Palabras, palabras, palabras. No importa cuáles sean, cuánto se repitan, lo alto que las pronuncies, si el sentimiento que las impulsa no es verdadero. ¿Qué sentido tiene decir “te quiero”, “te odio”, “no te creo”, “soy feliz”… si en realidad no sientes ni una milésima parte de lo que deberías al decirlo? Es malgastar aire, perder tiempo, perder… perder, sin más. Y cualquier cosa, porque nunca sabrás qué podría haber pasado si esas palabras no hubiesen sido dichas en voz alta, si hubieses dicho otras completamente distintas, si las hubiese dicho una persona que de verdad las sentía.

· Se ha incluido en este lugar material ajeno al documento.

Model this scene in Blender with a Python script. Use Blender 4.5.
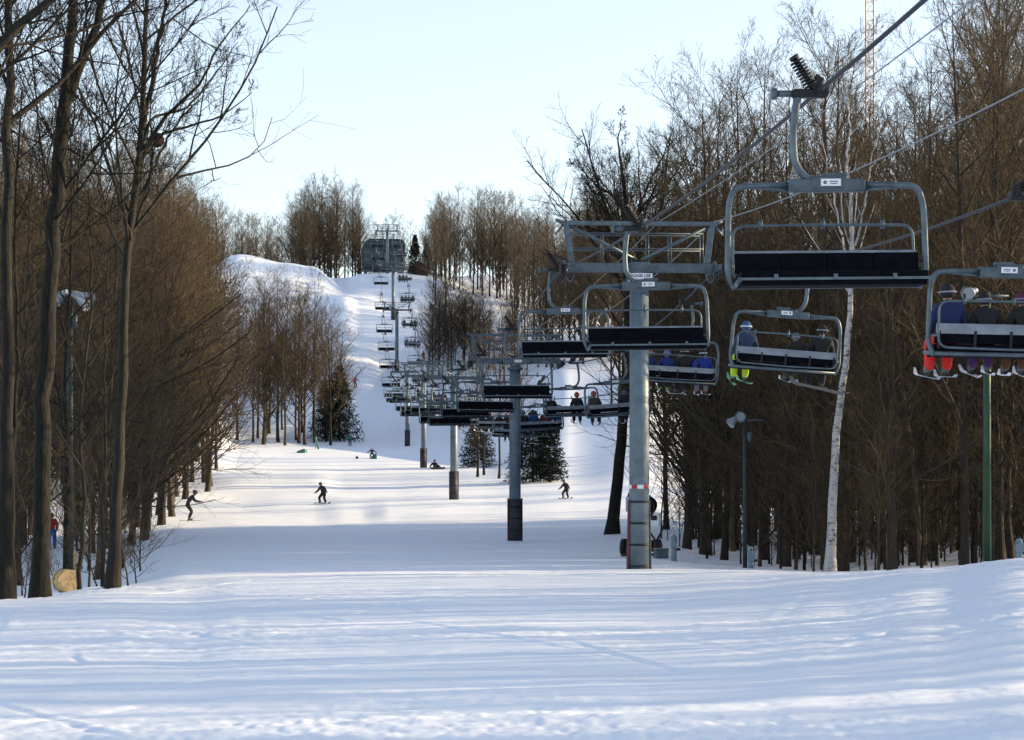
import bpy, bmesh, math, random
import numpy as np
from mathutils import Vector, Matrix

for o in list(bpy.data.objects):
    bpy.data.objects.remove(o)
S = bpy.context.scene
COL = S.collection
PI = math.pi

# ----------------------------------------------------------------- camera, sky, sun, exposure
F = 2200.0            # focal length in pixels of the 1024 px wide picture
HY = 480.0            # picture row of the horizon
E = 2.3               # eye height
cam = bpy.data.cameras.new('camera')
cam.sensor_fit = 'HORIZONTAL'
cam.sensor_width = 36.0
cam.lens = 36.0 * F / 1024.0
cam.shift_y = (HY - 370.0) / 1024.0
cam.clip_start = 0.2
cam.clip_end = 6000
cam_o = bpy.data.objects.new('camera', cam)
COL.objects.link(cam_o)
cam_o.location = (0, 0, E)
cam_o.rotation_euler = (math.radians(90), 0, 0)
S.camera = cam_o

SUN_AZ = math.radians(77)      # from the view direction towards the right
SUN_EL = math.radians(13)
W = bpy.data.worlds.new('World')
S.world = W
W.use_nodes = True
wn = W.node_tree.nodes
bg = wn['Background']
sky = wn.new('ShaderNodeTexSky')
sky.sky_type = 'NISHITA'
sky.sun_disc = False
sky.sun_elevation = SUN_EL
sky.sun_rotation = SUN_AZ
sky.altitude = 300
sky.air_density = 1.0
sky.dust_density = 0.4
sky.ozone_density = 2.0
hs = wn.new('ShaderNodeHueSaturation')
hs.inputs['Saturation'].default_value = 0.62
hs.inputs['Hue'].default_value = 0.506
W.node_tree.links.new(sky.outputs[0], hs.inputs['Color'])
W.node_tree.links.new(hs.outputs[0], bg.inputs[0])
bg.inputs[1].default_value = 0.10
sun = bpy.data.lights.new('sun', 'SUN')
sun.energy = 3.6
sun.angle = math.radians(0.5)
sun.color = (1.0, 0.76, 0.46)
sun_o = bpy.data.objects.new('sun', sun)
COL.objects.link(sun_o)
sdir = Vector((math.cos(SUN_EL) * math.sin(SUN_AZ), math.cos(SUN_EL) * math.cos(SUN_AZ), math.sin(SUN_EL)))
sun_o.rotation_euler = sdir.to_track_quat('Z', 'Y').to_euler()
S.view_settings.view_transform = 'Standard'
S.view_settings.look = 'None'
S.view_settings.gamma = 1
S.view_settings.use_curve_mapping = False
S.view_settings.exposure = 1.70
S.cycles.max_bounces = 5
S.cycles.diffuse_bounces = 3
S.cycles.glossy_bounces = 2
S.cycles.use_denoising = True

# ----------------------------------------------------------------- helpers
def at(px, d):                      # x of a picture column at distance d
    return (px - 512.0) * d / F
def zr(py, d):                      # height of a picture row at distance d
    return E + (HY - py) * d / F
def P(px, py, d):
    return np.array((at(px, d), d, zr(py, d)))

def tag(o, label=None, cat=None, group=None, kind=None):
    if label: o['label'] = label
    if cat: o['category'] = cat
    if group: o['group'] = group
    if kind: o['kind'] = kind
    return o
def empty(name, loc=(0, 0, 0), rz=0.0, parent=None):
    o = bpy.data.objects.new(name, None)
    COL.objects.link(o)
    o.location = loc
    o.rotation_euler = (0, 0, rz)
    o.empty_display_size = 0.2
    if parent: o.parent = parent
    return o
def link_mesh(name, me, parent=None):
    o = bpy.data.objects.new(name, me)
    COL.objects.link(o)
    if parent: o.parent = parent
    return o
def copy_tree(o, parent=None):
    c = o.copy()
    COL.objects.link(c)
    if parent: c.parent = parent
    for ch in o.children:
        copy_tree(ch, c)
    return c
def np_mesh(name, V, Q, mats, smooth=True, mi=None):
    """numpy verts (n,3) and quads (m,4) -> mesh"""
    me = bpy.data.meshes.new(name)
    V = np.asarray(V, np.float32); Q = np.asarray(Q, np.int32)
    me.vertices.add(len(V)); me.vertices.foreach_set('co', V.ravel())
    me.loops.add(Q.size); me.loops.foreach_set('vertex_index', Q.ravel())
    me.polygons.add(len(Q))
    me.polygons.foreach_set('loop_start', np.arange(0, Q.size, Q.shape[1], dtype=np.int32))
    me.polygons.foreach_set('loop_total', np.full(len(Q), Q.shape[1], np.int32))
    if smooth: me.polygons.foreach_set('use_smooth', np.ones(len(Q), bool))
    for m in (mats if isinstance(mats, (list, tuple)) else [mats]): me.materials.append(m)
    if mi is not None: me.polygons.foreach_set('material_index', np.asarray(mi, np.int32))
    me.update(calc_edges=True)
    return me

class MB:
    """collects shapes that become one mesh"""
    def __init__(s): s.bm = bmesh.new()
    def _fin(s, vs, mat):
        for f in {f for v in vs for f in v.link_faces}: f.material_index = mat
    def box(s, c, size, rot=None, mat=0, bev=0.0):
        r = bmesh.ops.create_cube(s.bm, size=1.0)
        vs = r['verts']
        M = Matrix.Translation(c) @ (rot.to_4x4() if rot else Matrix.Identity(4)) @ Matrix.Diagonal((size[0], size[1], size[2], 1))
        bmesh.ops.transform(s.bm, matrix=M, verts=vs)
        s._fin(vs, mat)
        if bev > 0:
            es = list({e for v in vs for e in v.link_edges})
            rb = bmesh.ops.bevel(s.bm, geom=es, offset=bev, segments=2, affect='EDGES', profile=0.5)
            for f in rb['faces']: f.material_index = mat
        return s
    def cyl(s, a, b, r, r2=None, n=14, mat=0, cap=True):
        a = Vector(a); b = Vector(b); d = b - a
        rr = bmesh.ops.create_cone(s.bm, cap_ends=cap, segments=n, radius1=r, radius2=r if r2 is None else r2, depth=d.length)
        q = d.to_track_quat('Z', 'Y').to_matrix().to_4x4()
        bmesh.ops.transform(s.bm, matrix=Matrix.Translation((a + b) / 2) @ q, verts=rr['verts'])
        s._fin(rr['verts'], mat)
        for f in {f for v in rr['verts'] for f in v.link_faces}: f.smooth = len(f.verts) == 4
        return s
    def tube(s, pts, r, n=10, mat=0, closed=False):
        pts = [Vector(p) for p in pts]
        m = len(pts)
        rs = r if hasattr(r, '__len__') else [r] * m
        rings = []; U = None
        for i, p in enumerate(pts):
            if closed: t = pts[(i + 1) % m] - pts[i - 1]
            else: t = pts[min(i + 1, m - 1)] - pts[max(i - 1, 0)]
            t.normalize()
            if U is None:
                U = t.orthogonal().normalized()
            else:
                U = (U - t * U.dot(t)).normalized()
            Vv = t.cross(U)
            rings.append([s.bm.verts.new(p + (U * math.cos(2 * PI * k / n) + Vv * math.sin(2 * PI * k / n)) * rs[i]) for k in range(n)])
        for i in range(m if closed else m - 1):
            A = rings[i]; B = rings[(i + 1) % m]
            for k in range(n):
                f = s.bm.faces.new((A[k], A[(k + 1) % n], B[(k + 1) % n], B[k])); f.smooth = True; f.material_index = mat
        if not closed:
            for R in (list(reversed(rings[0])), rings[-1]):
                f = s.bm.faces.new(R); f.material_index = mat
        return s
    def ball(s, c, rad, mat=0, seg=16):
        rad = rad if hasattr(rad, '__len__') else (rad,) * 3
        r = bmesh.ops.create_uvsphere(s.bm, u_segments=seg, v_segments=max(6, seg * 2 // 3), radius=1)
        bmesh.ops.transform(s.bm, matrix=Matrix.Translation(c) @ Matrix.Diagonal((*rad, 1)), verts=r['verts'])
        s._fin(r['verts'], mat)
        for f in {f for v in r['verts'] for f in v.link_faces}: f.smooth = True
        return s
    def prism(s, poly, y0, y1, mat=0):          # polygon in x,z extruded along y
        A = [s.bm.verts.new((x, y0, z)) for x, z in poly]
        B = [s.bm.verts.new((x, y1, z)) for x, z in poly]
        fs = [s.bm.faces.new(A), s.bm.faces.new(list(reversed(B)))]
        n = len(poly)
        for i in range(n): fs.append(s.bm.faces.new((A[i], B[i], B[(i + 1) % n], A[(i + 1) % n])))
        for f in fs: f.material_index = mat
        return s
    def mesh(s, name, mats):
        bmesh.ops.recalc_face_normals(s.bm, faces=s.bm.faces[:])
        me = bpy.data.meshes.new(name)
        s.bm.to_mesh(me); s.bm.free()
        for m in (mats if isinstance(mats, (list, tuple)) else [mats]): me.materials.append(m)
        return me
    def build(s, name, mats, parent=None):
        return link_mesh(name, s.mesh(name, mats), parent)

def arc_path(corners, rad, n=7):
    """rounds the inner corners of a 3D polyline"""
    C = [Vector(c) for c in corners]
    out = [C[0]]
    for i in range(1, len(C) - 1):
        p, a, b = C[i], (C[i - 1] - C[i]), (C[i + 1] - C[i])
        r = min(rad, a.length * .49, b.length * .49)
        A = p + a.normalized() * r; B = p + b.normalized() * r
        for k in range(n + 1):
            t = k / n
            out.append(A.lerp(p, t).lerp(p.lerp(B, t), t))
    out.append(C[-1])
    return out

# ----------------------------------------------------------------- materials
def mat(name, col, rough=0.7, metal=0.0, var=0.0, scale=6.0, bump=0.0, bscale=30.0, spec=0.5, col2=None):
    m = bpy.data.materials.new(name); m.use_nodes = True
    nt = m.node_tree; b = nt.nodes['Principled BSDF']
    b.inputs['Base Color'].default_value = (*col, 1)
    b.inputs['Roughness'].default_value = rough
    b.inputs['Metallic'].default_value = metal
    b.inputs['Specular IOR Level'].default_value = spec
    tc = nt.nodes.new('ShaderNodeTexCoord')
    if var > 0 or col2:
        n = nt.nodes.new('ShaderNodeTexNoise'); n.inputs['Scale'].default_value = scale; n.inputs['Detail'].default_value = 6
        nt.links.new(tc.outputs['Object'], n.inputs['Vector'])
        r = nt.nodes.new('ShaderNodeValToRGB')
        r.color_ramp.elements[0].position = 0.32; r.color_ramp.elements[1].position = 0.68
        c2 = col2 or tuple(c * (1 + var) for c in col)
        c1 = col if col2 else tuple(c * (1 - var) for c in col)
        r.color_ramp.elements[0].color = (*c1, 1); r.color_ramp.elements[1].color = (*c2, 1)
        nt.links.new(n.outputs['Fac'], r.inputs['Fac']); nt.links.new(r.outputs['Color'], b.inputs['Base Color'])
    if bump > 0:
        n2 = nt.nodes.new('ShaderNodeTexNoise'); n2.inputs['Scale'].default_value = bscale; n2.inputs['Detail'].default_value = 5
        nt.links.new(tc.outputs['Object'], n2.inputs['Vector'])
        bp = nt.nodes.new('ShaderNodeBump'); bp.inputs['Strength'].default_value = bump; bp.inputs['Distance'].default_value = 0.02
        nt.links.new(n2.outputs['Fac'], bp.inputs['Height']); nt.links.new(bp.outputs['Normal'], b.inputs['Normal'])
    return m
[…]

¿Habrías alejado de tu vida a X persona? ¿Habrías hecho que Y entrara en ella? ¿Estarías en otro lugar, muy lejos de donde estás ahora? ¿Cómo estarías? ¿Roto? ¿Contento? ¿Solo? ¿Pensando en las palabras que dirías a continuación? Como ves, existe un número infinito de variables, aunque… bueno, todo se resume a cambiar para bien o para mal tu vida. Un par de sonidos pronunciados en sucesión pueden cambiarlo todo. Ése es el problema: el poder de las palabras.
Saber esgrimir las palabras es un arte, y todo arte puede usarse para bien o para mal. No todo el que cree que puede controlarlas lo hace, y no todo el que dice ser incapaz de hacerlo es sincero de verdad. Si acuden cuando las necesitas, si reconfortan a tu herido corazón en los días de tormenta, si te describen la belleza de tu mundo en los días de sol, entonces puedes, amigo mío, decir que eres afortunado y que las palabras siempre estarán al alcance de tus labios. A no ser que… a no ser que te obsesiones con ellas, te conviertas en uno de sus amantes y las esperes por la noche sentado en la cama fría.